PROFANITY IN EVERYDAY CONVERSATIONS

“She’s my bitch!” 

“Yo wassup dawg?!”

If you’ve been around in the world (of course you have) you’ve heard the above statements that have become a sort of fashion statement these days. ‘Hip’ girls and boys referring to their friends or their boyfriends/girlfriends thus and without any qualms too. Note that the intent in the above two statements is not to ridicule or slander, but to express affection for a friend instead. I don’t know when and how this started but weren’t those two words supposed to mean an insult? At least I would be very offended if someone called me a bitch. I don’t suppose this shift in how we perceive these cuss words came about because our generation was suddenly swayed by a sense of brotherhood for our canine friends. Nope! But used affectionately or in a derogatory way, the context doesn’t make their usage any less offensive. They’re both representatives of how profanity has permeated into our everyday parlance.

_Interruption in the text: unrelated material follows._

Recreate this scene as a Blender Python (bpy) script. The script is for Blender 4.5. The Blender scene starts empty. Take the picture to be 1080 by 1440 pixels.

Profanity today has seeped into our everyday vocabulary to the extent that some things are best described only by the use of derogatory terms. For example –

Shit happens.

Life’s a bitch.

What an ass!

What the fuck is that?

Profanity has shifted, or should I say has been promoted, from being something used only to cause offence to something that sometimes conveys an idea best. But perhaps this shift in how we perceive the use of profanity now is the reason why we hear so much of it in everyday conversation.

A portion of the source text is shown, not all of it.